After a while I decided that I wanted to look for a house to buy and resale or possibly rent. I found my rental at that point and I had no clue what I was doing, not that I do now. I didn't know what any of the terminology was or how to go about things. I didn't even realize that I was investing. Needless to say, I have made plenty of mistakes and have still got a lot of learning to do.

Unfortunately, it was only about 2 1/2 years ago that I realized that I needed to start learning more about it. I had a friend that talked about someone else that was getting into section 8 and so I started off Googling about it and I found a podcast that I was listening to and there was mention of this website. I have had a learning curve to learn a little about using the computer as well. I had never been on a computer very much at all and had certainly never been on a forum.

I paid 31k for this rental and it is now worth about 130k-150k. It is in a C class neighborhood and about a well kept C home. Due to this, and all that I am learning from all of you, I am starting to get the picture and am learning more about money. I am slowly realizing that, while my savings strategy saved my life, I could have done a lot better. I am starting to realize that saving the money in the bank is not such a great idea. Having some for a backup plan and for good measure is but the rest I need to invest.

For whatever reason, I have been hesitant to pull the trigger on another property. Partly Convid(thanks NE) I guess. When I bought my rental, I just did it. I am gradually getting to the point to "just do it" again.

Your first investment (by WMH [NC]) Posted on: May 1, 2021 8:17 AM

6x6, you are still way young compared to some of us when we got in this! I *wish* we were your age again.
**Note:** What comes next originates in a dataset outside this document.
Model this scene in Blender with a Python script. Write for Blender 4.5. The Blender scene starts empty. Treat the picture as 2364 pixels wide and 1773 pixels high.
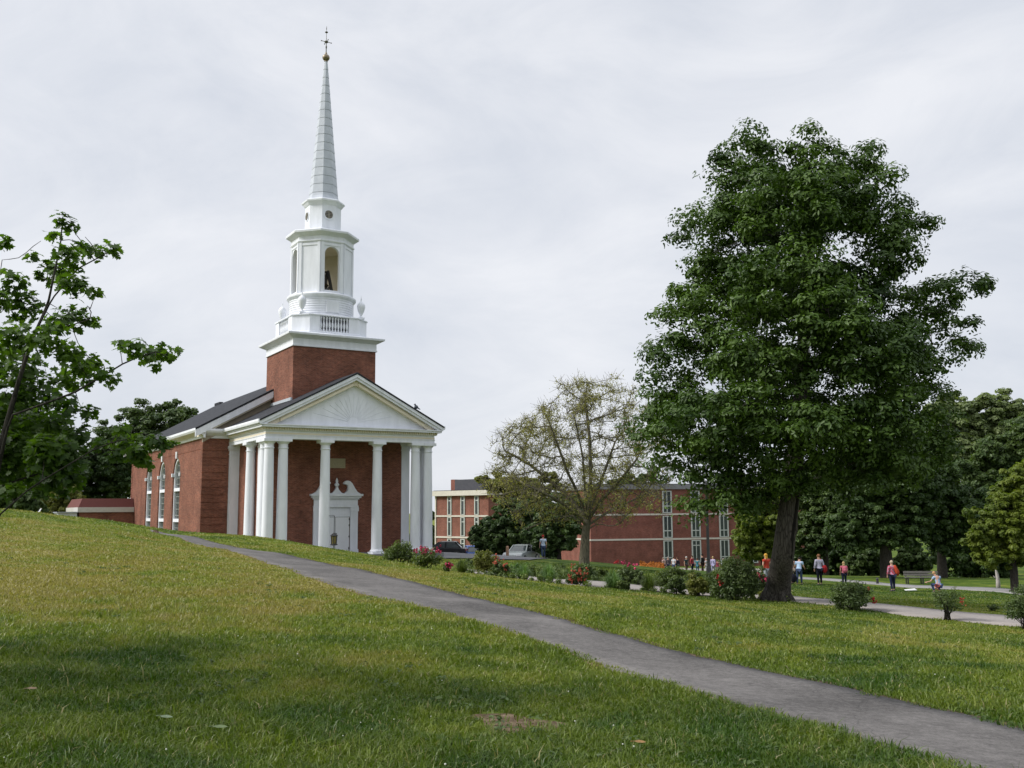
import bpy, bmesh, math, random
import numpy as np
from mathutils import Vector, Matrix
random.seed(7); RNG = np.random.default_rng(7)
S = bpy.context.scene
COL = S.collection
pi = math.pi
# ------------------------------------------------------------------ camera solved from the church's own geometry
F_PX, PITCH, ROLL, EYE = 2241.4, 0.12914, -0.00702, 1.6
CHX, CHY, CHZ, YAW = -17.51029, -58.56831, 2.72344, -0.53992
def ray(px, py):
    x = px-1182; y = py-886.5; c = ROLL
    x, y = x*math.cos(c)+y*math.sin(c), -x*math.sin(c)+y*math.cos(c)
    r = x/F_PX; U = -y/F_PX
    return r, math.cos(PITCH)-U*math.sin(PITCH), math.sin(PITCH)+U*math.cos(PITCH)
def at(px, py, d):            # point on the sight line at forward distance d
    r, f, u = ray(px, py)
    return Vector((r/f*d, d, EYE+u/f*d))
# ------------------------------------------------------------------ terrain
ctrl = []
for x in (-7, -3.5, 0, 3.5, 7):
    for y in (-2, 3, 8, 12):
        ctrl.append((x, y, -.06*x-.0104*y))
for px, py, d in [(1200,1430,15.6),(868,1350,21.6),(651,1290,30.5),(488,1255,38.5),(400,1235,43),(330,1221,47),
    (0,1178,40),(150,1192,43),(0,1250,27),(200,1300,23),(300,1208,45),(500,1232,44),(620,1250,42),(720,1268,41),(775,1279,40),(870,1292,40),
    (1000,1312,42),(1400,1347,37),(1700,1380,32),(1790,1394,30),(1960,1405,28),(2175,1428,26),(2340,1446,25),
    (2060,1399,28.6),(2310,1420,27.5),(2062,1365,57),(1893,1350.7,59),(1950,1353,61),(2166,1367,57),(1843,1350,59),(2060,1352,64),(2320,1363,60),
    (1908,1338,68),(2038,1336,72),(2300,1340,70),(1350,1307,60),(1200,1300,85),(1400,1303,127),(1593,1323,112),(1130,1285,150),(1010,1290,90),
    (1800,1500,13.4),(2364,1560,12.1)]:
    p = at(px, py, d); ctrl.append((p.x, p.y, p.z))
ctrl += [(-24,55,.35),(-21,63,-1.1),(-30,72,-.8),(-32,90,-1.2),(-15,57,-1.2),(-9,60,-1.3),(-5,65,-1.45),(2,72,-1.9),(-12,75,-1.2),(-40,45,1.9),(-60,62,.8),(-60,110,-1.2),
    (0,-30,.4),(-30,-20,2.0),(30,-20,-2.2),(-30,20,2.0),(30,25,-2.2),(45,60,-4.0),(70,110,-5.5),(-20,120,-3),(10,190,-6),(60,180,-6),(-60,180,-3.5)]
CT = np.array(ctrl)
def _phi(r2): return 0.5*r2*np.log(r2+1e-9)
def _tps():
    n = len(CT); P = CT[:, :2]/50
    d2 = ((P[:, None]-P[None])**2).sum(-1)
    K = _phi(d2)+np.eye(n)*3e-4
    Q = np.hstack([np.ones((n, 1)), P])
    A = np.zeros((n+3, n+3)); A[:n, :n] = K; A[:n, n:] = Q; A[n:, :n] = Q.T
    return np.linalg.solve(A, np.concatenate([CT[:, 2], np.zeros(3)]))
TW = _tps()
def terr(x, y):
    x = np.atleast_1d(np.asarray(x, float)); y = np.atleast_1d(np.asarray(y, float))
    out = np.empty(len(x)); P = CT[:, :2]/50; n = len(CT)
    for i in range(0, len(x), 40000):
        q = np.stack([x[i:i+40000], y[i:i+40000]], 1)
        rr = np.hypot(q[:, 0], q[:, 1]); k = np.minimum(1, 175/np.maximum(rr, 1e-6)); qq = q*k[:, None]/50
        d2 = ((qq[:, None]-P[None])**2).sum(-1)
        z = _phi(d2)@TW[:n]+TW[n]+qq@TW[n+1:]
        t = np.clip((rr-110)/90, 0, 1); t = t*t*(3-2*t)
        out[i:i+40000] = z*(1-t)-6.0*t
    return out
def tz(x, y): return float(terr(x, y)[0])
def hit(px, py, d0=4.0, d1=140):        # where the sight line meets the ground
    r, f, u = ray(px, py)
    ds = np.geomspace(d0, d1, 700); g = terr(r/f*ds, ds)-(EYE+u/f*ds)
    k = np.argmax(g > 0)
    if g[k] <= 0: k = len(ds)-1
    a, b = ds[max(k-1, 0)], ds[k]
    t = 0 if k == 0 or g[k] == g[k-1] else -g[k-1]/(g[k]-g[k-1])
    d = a+(b-a)*min(max(t, 0), 1)
    return Vector((r/f*d, d, tz(r/f*d, d)))
def onground(px, d):                    # ground point in the direction of a column at distance d
    r, f, u = ray(px, 1178); x = r/f*d
    return Vector((x, d, tz(x, d)))
# ------------------------------------------------------------------ mesh helpers
def tag(o, label=None, cat=None, group=None, kind=None):
    if label: o['label'] = label
    if cat: o['category'] = cat
    if group: o['group'] = group
    if kind: o['kind'] = kind
    return o
def empty(name, loc=(0,0,0), rz=0, label=None, cat=None, group=None):
    o = bpy.data.objects.new(name, None); COL.objects.link(o); o.location = loc; o.rotation_euler = (0,0,rz)
    o.empty_display_size = .2
    return tag(o, label, cat, group)
def link(name, me, mat=None, parent=None, smooth=False):
    o = bpy.data.objects.new(name, me); COL.objects.link(o)
    if mat is not None and len(me.materials) == 0:
        for m in (mat if isinstance(mat, (list, tuple)) else [mat]): me.materials.append(m)
    if parent is not None: o.parent = parent
    if smooth: me.shade_smooth()
    return o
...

Given the current climate, it's imperative to choose the right tenants but you have learned how to do that here and at Mr. LL Convention so you are ahead of the game now for sure.

Your first investment (by Shelby [IA]) Posted on: May 1, 2021 9:02 AM

We were buying a house on contract (only way hubby could buy before I came in his life), but we wanted a bigger place. We knew we couldn’t just sell it since we still owed on it. So in 2010 we moved and left the house on contract to hubby’s oldest son, but we made the payments and he paid us. After a couple years of that he got in trouble again and went into hiding, abandoning his pregnant girlfriend and the house. She moved out, we paid the remaining balance and fixed it up a little. Then rented it out. Now we have 5 total. Slow but steady.

Your first investment (by Ray-N-Pa [PA]) Posted on: May 1, 2021 12:36 PM

The military authorized single service members a housing allowance which sounds great. The housing allowance for San Diego was a joke compared to the cost. I couldn't afford a SFH so I decided on a beat up 3 BR triplex in a not so nice area. The place was complete with bad tenants.

I learned an important lesson, if the residents are not happy - you will not be happy. I didn't know how to manage real estate so I basically had a flop house for other sailors.

Then I left for deployment. I just tossed the keys to the unit to a broker and asked him too look after the place and I would be getting back in 6-8 months. On deployment there is little privacy. I was really looking forward to getting my place back. I noticed something with Dave looking after the was REALLY making money.

After getting back I expected to move directly back into my old place, but Dave started talking craziness like tenant rights and I can just boot them out. I told Dave I wasn't happy about this and I didn't want to stay on the ship........he told me to go buy another place. I let him know that it is illegal to own more than one place.

So I was schooled and taught that this is a business and you can actually grow a business. --24.154.xx.x

Your first investment (by Pmh [TX]) Posted on: May 5, 2021 5:29 PM

bought 10 acres of land owner financed interest only payments with 5 year note. $50k. borrowed from 401k to pay. sold in year 6 for $350k to a developer. used some of the proceeds to pay 20% on each of our first 5 rental houses.